▽

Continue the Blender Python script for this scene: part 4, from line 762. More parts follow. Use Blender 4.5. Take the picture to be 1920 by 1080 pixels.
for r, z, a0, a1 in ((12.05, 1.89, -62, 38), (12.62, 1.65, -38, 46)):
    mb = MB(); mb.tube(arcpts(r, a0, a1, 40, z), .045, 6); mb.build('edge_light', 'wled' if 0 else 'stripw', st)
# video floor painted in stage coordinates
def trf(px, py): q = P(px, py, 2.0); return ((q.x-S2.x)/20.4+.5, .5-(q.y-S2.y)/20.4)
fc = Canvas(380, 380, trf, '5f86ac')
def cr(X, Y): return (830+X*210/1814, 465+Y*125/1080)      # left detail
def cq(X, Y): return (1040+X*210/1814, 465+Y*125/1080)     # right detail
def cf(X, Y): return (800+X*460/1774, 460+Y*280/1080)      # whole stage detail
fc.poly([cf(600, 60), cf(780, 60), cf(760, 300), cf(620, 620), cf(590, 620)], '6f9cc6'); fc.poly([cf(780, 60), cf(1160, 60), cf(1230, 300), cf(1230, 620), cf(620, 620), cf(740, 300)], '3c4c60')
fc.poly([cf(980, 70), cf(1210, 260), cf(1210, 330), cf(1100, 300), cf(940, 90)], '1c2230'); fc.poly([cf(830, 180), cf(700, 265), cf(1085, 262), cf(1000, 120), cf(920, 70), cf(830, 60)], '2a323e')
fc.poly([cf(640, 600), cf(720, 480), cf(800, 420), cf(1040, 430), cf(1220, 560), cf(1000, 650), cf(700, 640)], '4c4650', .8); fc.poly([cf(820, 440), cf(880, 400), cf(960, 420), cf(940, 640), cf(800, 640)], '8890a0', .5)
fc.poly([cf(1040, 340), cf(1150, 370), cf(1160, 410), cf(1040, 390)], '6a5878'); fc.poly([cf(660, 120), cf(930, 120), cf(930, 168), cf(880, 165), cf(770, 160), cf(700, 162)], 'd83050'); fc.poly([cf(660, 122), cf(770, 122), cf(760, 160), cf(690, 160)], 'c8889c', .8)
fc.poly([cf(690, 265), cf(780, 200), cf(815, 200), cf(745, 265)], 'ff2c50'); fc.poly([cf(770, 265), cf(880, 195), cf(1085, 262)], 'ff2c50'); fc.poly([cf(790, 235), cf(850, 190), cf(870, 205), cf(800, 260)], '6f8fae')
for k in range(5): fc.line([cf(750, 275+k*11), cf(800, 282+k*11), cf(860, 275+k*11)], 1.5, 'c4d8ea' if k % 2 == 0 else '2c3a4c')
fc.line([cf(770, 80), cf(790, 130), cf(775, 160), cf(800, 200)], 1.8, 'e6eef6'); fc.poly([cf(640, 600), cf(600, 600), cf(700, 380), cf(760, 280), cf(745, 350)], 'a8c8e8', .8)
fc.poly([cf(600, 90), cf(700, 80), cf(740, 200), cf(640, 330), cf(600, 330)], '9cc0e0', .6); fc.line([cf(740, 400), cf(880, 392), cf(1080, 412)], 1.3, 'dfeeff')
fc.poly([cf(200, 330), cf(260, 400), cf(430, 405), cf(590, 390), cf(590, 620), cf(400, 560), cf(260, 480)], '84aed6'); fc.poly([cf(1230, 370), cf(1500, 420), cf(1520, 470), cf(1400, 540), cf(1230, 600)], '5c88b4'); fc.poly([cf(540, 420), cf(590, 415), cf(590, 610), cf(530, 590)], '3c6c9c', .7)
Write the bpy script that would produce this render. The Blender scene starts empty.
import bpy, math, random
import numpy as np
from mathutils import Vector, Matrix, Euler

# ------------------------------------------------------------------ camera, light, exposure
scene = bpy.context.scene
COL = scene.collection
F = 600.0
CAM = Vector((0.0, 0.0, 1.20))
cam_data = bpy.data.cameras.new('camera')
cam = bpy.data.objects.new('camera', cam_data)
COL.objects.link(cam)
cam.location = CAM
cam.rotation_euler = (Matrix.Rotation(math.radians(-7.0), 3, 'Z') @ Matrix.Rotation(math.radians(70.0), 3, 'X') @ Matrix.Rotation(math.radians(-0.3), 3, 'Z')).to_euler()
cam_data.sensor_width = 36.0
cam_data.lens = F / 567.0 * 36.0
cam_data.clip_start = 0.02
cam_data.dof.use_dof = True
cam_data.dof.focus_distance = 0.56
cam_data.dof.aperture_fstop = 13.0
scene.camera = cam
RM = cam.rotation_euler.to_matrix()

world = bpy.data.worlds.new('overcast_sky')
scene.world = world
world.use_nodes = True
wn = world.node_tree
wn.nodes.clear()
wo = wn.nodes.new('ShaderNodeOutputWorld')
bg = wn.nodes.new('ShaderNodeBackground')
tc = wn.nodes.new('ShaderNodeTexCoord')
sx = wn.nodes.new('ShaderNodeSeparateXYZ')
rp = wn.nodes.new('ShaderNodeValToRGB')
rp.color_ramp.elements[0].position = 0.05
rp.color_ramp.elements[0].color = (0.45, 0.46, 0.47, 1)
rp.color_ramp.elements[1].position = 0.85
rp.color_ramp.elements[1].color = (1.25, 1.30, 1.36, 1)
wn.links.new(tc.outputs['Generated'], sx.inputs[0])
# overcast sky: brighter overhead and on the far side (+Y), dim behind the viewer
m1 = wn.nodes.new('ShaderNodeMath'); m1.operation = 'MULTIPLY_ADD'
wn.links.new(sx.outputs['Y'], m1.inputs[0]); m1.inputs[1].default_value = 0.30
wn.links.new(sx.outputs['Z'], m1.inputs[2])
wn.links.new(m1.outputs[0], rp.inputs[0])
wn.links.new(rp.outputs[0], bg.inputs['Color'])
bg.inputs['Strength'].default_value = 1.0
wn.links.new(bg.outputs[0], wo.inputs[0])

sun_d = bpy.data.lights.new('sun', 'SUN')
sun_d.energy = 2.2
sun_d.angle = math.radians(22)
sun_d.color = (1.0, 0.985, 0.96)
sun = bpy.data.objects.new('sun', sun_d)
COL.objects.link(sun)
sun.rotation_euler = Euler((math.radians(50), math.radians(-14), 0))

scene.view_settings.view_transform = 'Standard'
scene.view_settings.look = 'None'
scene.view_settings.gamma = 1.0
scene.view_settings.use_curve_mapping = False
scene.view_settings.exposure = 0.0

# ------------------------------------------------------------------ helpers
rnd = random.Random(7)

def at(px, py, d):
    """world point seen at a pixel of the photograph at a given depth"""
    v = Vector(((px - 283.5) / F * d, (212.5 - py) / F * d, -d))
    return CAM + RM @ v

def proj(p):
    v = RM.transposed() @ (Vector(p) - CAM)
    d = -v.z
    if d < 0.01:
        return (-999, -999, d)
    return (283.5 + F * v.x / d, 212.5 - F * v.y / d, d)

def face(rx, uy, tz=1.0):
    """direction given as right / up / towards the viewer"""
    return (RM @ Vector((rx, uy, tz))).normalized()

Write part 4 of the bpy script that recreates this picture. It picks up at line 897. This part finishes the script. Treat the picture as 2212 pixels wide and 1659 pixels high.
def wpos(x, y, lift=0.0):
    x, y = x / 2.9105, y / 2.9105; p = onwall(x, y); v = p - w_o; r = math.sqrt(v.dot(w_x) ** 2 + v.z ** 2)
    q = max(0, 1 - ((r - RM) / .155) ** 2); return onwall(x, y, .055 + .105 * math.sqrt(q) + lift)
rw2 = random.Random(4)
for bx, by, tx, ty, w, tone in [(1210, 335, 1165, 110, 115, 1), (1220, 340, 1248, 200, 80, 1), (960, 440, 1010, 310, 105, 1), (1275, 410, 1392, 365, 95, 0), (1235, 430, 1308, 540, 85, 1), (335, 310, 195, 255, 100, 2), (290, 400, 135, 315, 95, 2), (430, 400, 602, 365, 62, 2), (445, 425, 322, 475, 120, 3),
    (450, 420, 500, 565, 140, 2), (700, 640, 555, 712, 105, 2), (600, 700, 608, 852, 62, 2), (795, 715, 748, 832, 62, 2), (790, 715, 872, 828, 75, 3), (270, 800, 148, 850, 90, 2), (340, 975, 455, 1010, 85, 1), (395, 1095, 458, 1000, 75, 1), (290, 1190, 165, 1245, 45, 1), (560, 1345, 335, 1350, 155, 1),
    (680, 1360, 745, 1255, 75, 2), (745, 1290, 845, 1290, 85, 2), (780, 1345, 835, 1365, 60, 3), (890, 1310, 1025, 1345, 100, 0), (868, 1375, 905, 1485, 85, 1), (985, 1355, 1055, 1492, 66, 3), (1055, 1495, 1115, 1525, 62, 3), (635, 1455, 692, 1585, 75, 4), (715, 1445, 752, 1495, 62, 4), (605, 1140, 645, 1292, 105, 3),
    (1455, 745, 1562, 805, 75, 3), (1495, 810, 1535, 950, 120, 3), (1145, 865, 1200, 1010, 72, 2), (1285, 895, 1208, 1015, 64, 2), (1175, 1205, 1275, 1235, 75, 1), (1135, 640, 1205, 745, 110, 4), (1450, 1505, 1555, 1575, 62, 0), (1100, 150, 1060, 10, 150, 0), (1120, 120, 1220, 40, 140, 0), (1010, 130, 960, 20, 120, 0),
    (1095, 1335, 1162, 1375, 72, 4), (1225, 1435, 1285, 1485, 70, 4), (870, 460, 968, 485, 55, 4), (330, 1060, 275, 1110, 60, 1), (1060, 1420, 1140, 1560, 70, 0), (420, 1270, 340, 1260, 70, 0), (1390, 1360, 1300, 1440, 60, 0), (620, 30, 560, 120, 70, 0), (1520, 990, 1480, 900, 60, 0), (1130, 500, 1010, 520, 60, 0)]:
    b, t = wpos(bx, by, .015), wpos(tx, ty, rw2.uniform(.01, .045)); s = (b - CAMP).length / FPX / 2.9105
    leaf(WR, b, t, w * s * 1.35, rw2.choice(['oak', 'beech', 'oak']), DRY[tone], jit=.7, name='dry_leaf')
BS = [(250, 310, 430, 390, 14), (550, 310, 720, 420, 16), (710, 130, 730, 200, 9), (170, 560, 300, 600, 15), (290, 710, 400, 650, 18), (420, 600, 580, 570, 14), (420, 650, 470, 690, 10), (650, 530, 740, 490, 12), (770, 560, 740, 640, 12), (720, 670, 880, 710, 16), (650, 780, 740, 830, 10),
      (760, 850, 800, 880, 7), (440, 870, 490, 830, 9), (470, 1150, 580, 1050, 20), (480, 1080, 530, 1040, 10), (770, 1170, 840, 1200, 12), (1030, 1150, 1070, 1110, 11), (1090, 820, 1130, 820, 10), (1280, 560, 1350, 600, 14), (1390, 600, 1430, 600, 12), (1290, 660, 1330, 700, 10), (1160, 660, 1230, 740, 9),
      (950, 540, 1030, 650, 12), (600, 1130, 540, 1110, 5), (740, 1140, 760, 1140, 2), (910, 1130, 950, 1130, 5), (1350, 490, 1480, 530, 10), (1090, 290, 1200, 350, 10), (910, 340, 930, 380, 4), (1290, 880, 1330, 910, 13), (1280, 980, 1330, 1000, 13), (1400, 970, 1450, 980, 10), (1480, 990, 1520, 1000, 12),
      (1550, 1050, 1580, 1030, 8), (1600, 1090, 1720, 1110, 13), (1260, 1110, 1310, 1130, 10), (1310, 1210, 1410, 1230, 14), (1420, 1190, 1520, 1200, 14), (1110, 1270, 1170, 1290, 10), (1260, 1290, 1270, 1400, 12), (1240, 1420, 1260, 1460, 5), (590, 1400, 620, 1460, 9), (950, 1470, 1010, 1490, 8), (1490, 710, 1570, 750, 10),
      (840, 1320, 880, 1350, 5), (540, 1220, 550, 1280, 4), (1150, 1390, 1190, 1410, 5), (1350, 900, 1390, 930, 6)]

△

EXERCISE DIRECTIONS: Using the entries shown above, reproduce verbatim the lines from the line bearing "Write the bpy" to the line bearing "from mathutils import Vector, Matrix, Euler", inclusive.

THE REPLY:
Write the bpy script that would produce this render. The Blender scene starts empty.
import bpy, math, random
import numpy as np
from mathutils import Vector, Matrix, Euler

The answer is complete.